Mark,

Imagine you had an illustration of a stove/cooker.

You make the base of the stove first - with burners and the racks for putting cookware on.

Next you add a kettle to put on top at the back.

Now you add a cooking pot at the front.

It looks wonderful.

Now your client says it would look better with the kettle at the front and pot at the back. You have to rejig the stacking order of every one of those layers (if you didn't group them).

Then the client says that they want images of the stove with just a kettle, just a post and just the stove. And now they want two pots, one to be red.

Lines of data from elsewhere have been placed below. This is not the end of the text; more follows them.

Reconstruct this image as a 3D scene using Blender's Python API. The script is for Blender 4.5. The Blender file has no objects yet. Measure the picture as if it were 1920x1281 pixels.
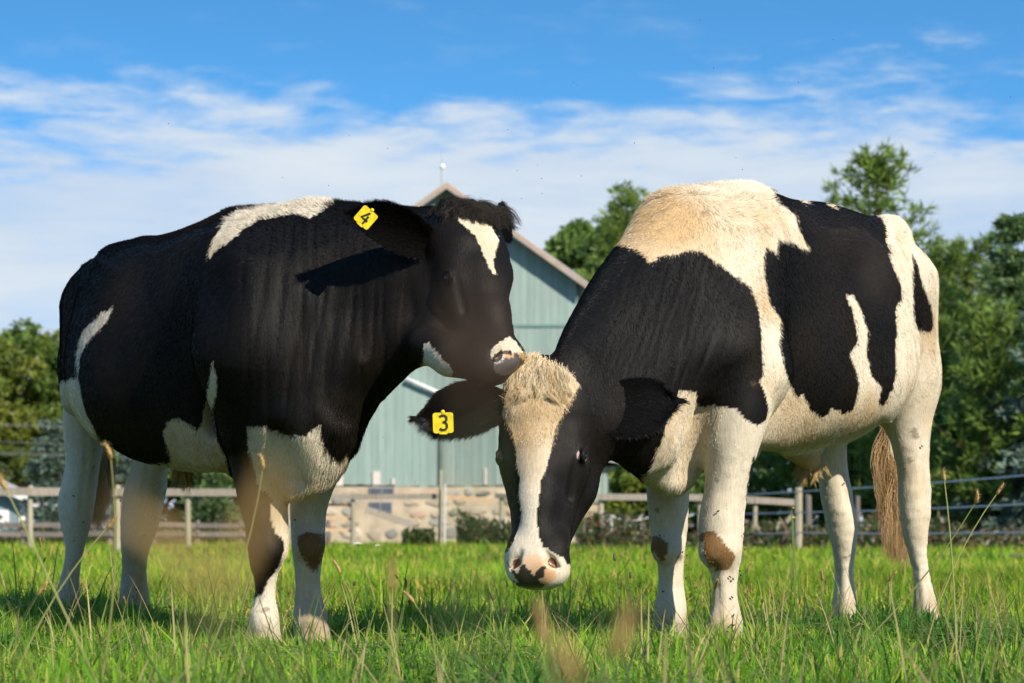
import bpy, math, random, os
import numpy as np
from mathutils import Vector, Matrix

random.seed(7)
RNG = np.random.default_rng(7)
S = bpy.context.scene
COL = S.collection

# ---------------------------------------------------------------- camera
FPX = 5000.0          # focal length in pixels of a 1920 px wide picture
CAM_H = 0.36          # camera height: down in the grass
HOR = 1000.0          # picture row of the horizon
cam_d = bpy.data.cameras.new('camera')
cam = bpy.data.objects.new('camera', cam_d)
COL.objects.link(cam)
cam.location = (0, 0, CAM_H)
cam.rotation_euler = (math.radians(90), 0, 0)
cam_d.sensor_width = 36.0
cam_d.lens = 36.0 * FPX / 1920.0
cam_d.shift_y = (HOR - 640.5) / 1920.0
cam_d.clip_start = 0.05
cam_d.clip_end = 3000.0
cam_d.dof.use_dof = True
cam_d.dof.focus_distance = 7.55
cam_d.dof.aperture_fstop = 7.5
cam_d.dof.aperture_blades = 9
S.camera = cam

# ---------------------------------------------------------------- sun and sky
SUN_EL = math.radians(34.0)
SUN_AZ = math.atan2(0.60, -0.80)            # from +Y towards +X : behind the camera, to the right
to_sun = Vector((math.sin(SUN_AZ) * math.cos(SUN_EL), math.cos(SUN_AZ) * math.cos(SUN_EL), math.sin(SUN_EL)))
sun_d = bpy.data.lights.new('sun', 'SUN')
sun_d.energy = 3.3
sun_d.angle = math.radians(0.53)
sun_d.color = (1.0, 0.90, 0.75)
sun = bpy.data.objects.new('sun', sun_d)
COL.objects.link(sun)
sun.location = (6, -6, 9)
sun.rotation_euler = to_sun.to_track_quat('Z', 'Y').to_euler()

S.view_settings.view_transform = 'Standard'
S.view_settings.look = 'None'
S.view_settings.exposure = 1.16
S.view_settings.gamma = 1.0
S.render.engine = 'CYCLES'
S.cycles.max_bounces = 6
S.cycles.transparent_max_bounces = 6
S.cycles.use_denoising = True
S.cycles_curves.shape = 'RIBBONS'
S.cycles_curves.subdivisions = 2


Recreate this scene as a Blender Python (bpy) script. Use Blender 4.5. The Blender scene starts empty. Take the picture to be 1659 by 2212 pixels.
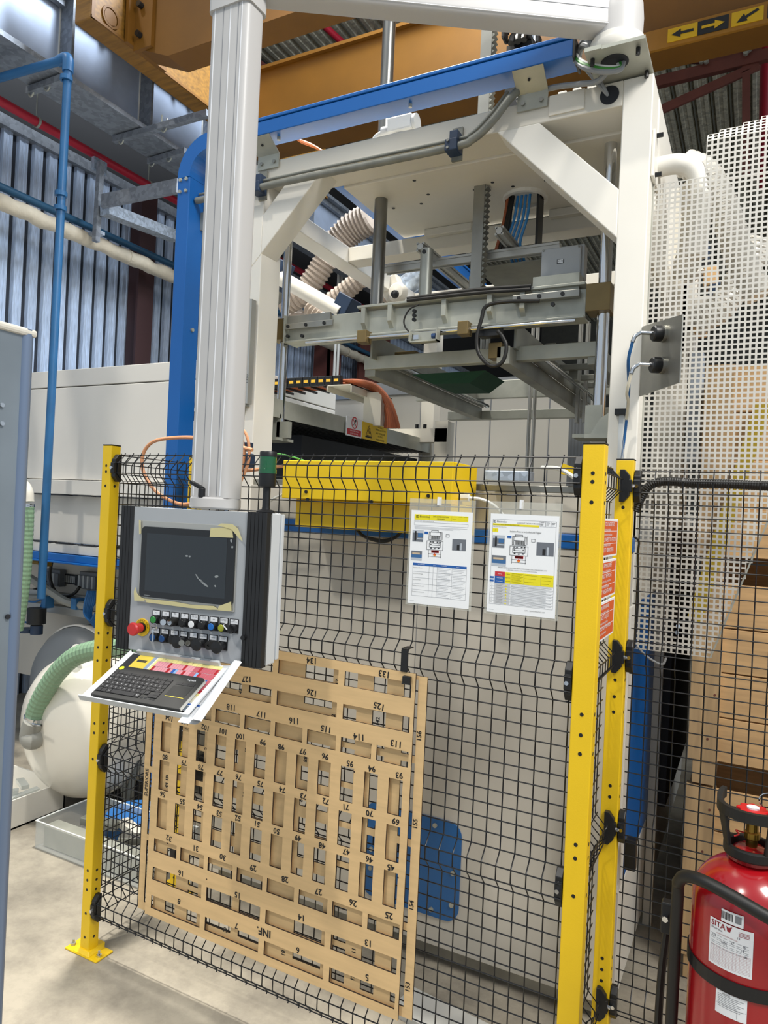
import bpy, bmesh, math, random
from mathutils import Vector, Matrix
random.seed(7)
SC = bpy.context.scene
COL = SC.collection
R = math.radians

# ---------------------------------------------------------------- camera
F, HC, ROLL, YAW = 1534.0, 1.914, math.atan(.046), R(27.6)
cr, sr = math.cos(ROLL), math.sin(ROLL)
FW = Vector((-math.sin(YAW), math.cos(YAW), 0)); RT = Vector((math.cos(YAW), math.sin(YAW), 0)); UP = Vector((0, 0, 1))
cam = bpy.data.cameras.new('camera'); cam.sensor_fit = 'HORIZONTAL'; cam.sensor_width = 36
cam.lens = 36 * F / 1659; cam.clip_start = .05; cam.clip_end = 80
co = bpy.data.objects.new('camera', cam); COL.objects.link(co)
cx = RT * cr + UP * sr; cy = -RT * sr + UP * cr; cz = -FW
co.matrix_world = Matrix(((cx.x, cy.x, cz.x, 0), (cx.y, cy.y, cz.y, 0), (cx.z, cy.z, cz.z, HC), (0, 0, 0, 1)))
SC.camera = co

# ---------------------------------------------------------------- world, lights, exposure
SC.view_settings.view_transform = 'Standard'; SC.view_settings.look = 'None'
SC.view_settings.gamma = 1; SC.view_settings.use_curve_mapping = False
SC.view_settings.exposure = 0.0
W = bpy.data.worlds.new('world'); SC.world = W; W.use_nodes = True
W.node_tree.nodes['Background'].inputs[0].default_value = (.80, .90, 1.0, 1)
W.node_tree.nodes['Background'].inputs[1].default_value = .62

def area(name, loc, target, size, power, col=(1, 1, 1), sy=None, spread=None):
    l = bpy.data.lights.new(name, 'AREA'); l.energy = power; l.size = size; l.color = col
    if sy: l.shape = 'RECTANGLE'; l.size_y = sy
    o = bpy.data.objects.new(name, l); COL.objects.link(o); o.location = loc
    if spread: l.spread = R(spread)
    o.rotation_euler = (Vector(target) - Vector(loc)).to_track_quat('-Z', 'Y').to_euler()
    return o
sun = bpy.data.lights.new('sun', 'SUN'); sun.energy = 1.15; sun.angle = R(3); sun.color = (1, .95, .86)
so = bpy.data.objects.new('sun', sun); COL.objects.link(so)
so.rotation_euler = (-Vector((-.30, -.62, 1.0))).to_track_quat('-Z', 'Y').to_euler()
area('high_bay_lamp', (-2.7, 2.75, 7.5), (-2.2, 2.2, 0), .35, 105, (1, .96, .88), None, 75)
area('left_wall_fill', (-2.2, 4.62, 7.4), (-6.2, 4.3, 3.6), .9, 330, (.80, .89, 1), 3, 150)  # added fill light aimed at the cladding and runway web, no roof opening there
area('skylight_right', (3.0, 0.5, 6.5), (-.6, 3.0, 2), 1.8, 150, (1, .97, .92), None, 110)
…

Now you can do all this by careful grouping, but all the while you are in danger of messing things up because all these parts sit one on top of the other and if you want to add a pot, you can accidentally move the kettle or change it.

When you have layers you can distribute all of these parts to different layers - one for the stove, one for the kettle, one for each pot.

Now you can control each object through the layers. You can draw the stove and lock that layer. Then you can draw the kettle on the stove, but the stove is protected. You put the kettle on one layer, lock it then draw the pot on a new layer.

If you want a new pot, duplicate the layer.
If your kettle needs to move in front of the pot, change the layer order.

You can rejig the artwork on an isolated layer, knowing you won't screw up your other work.

I don't know how people can make complex images and avoid layers without making a lot of work for themselves.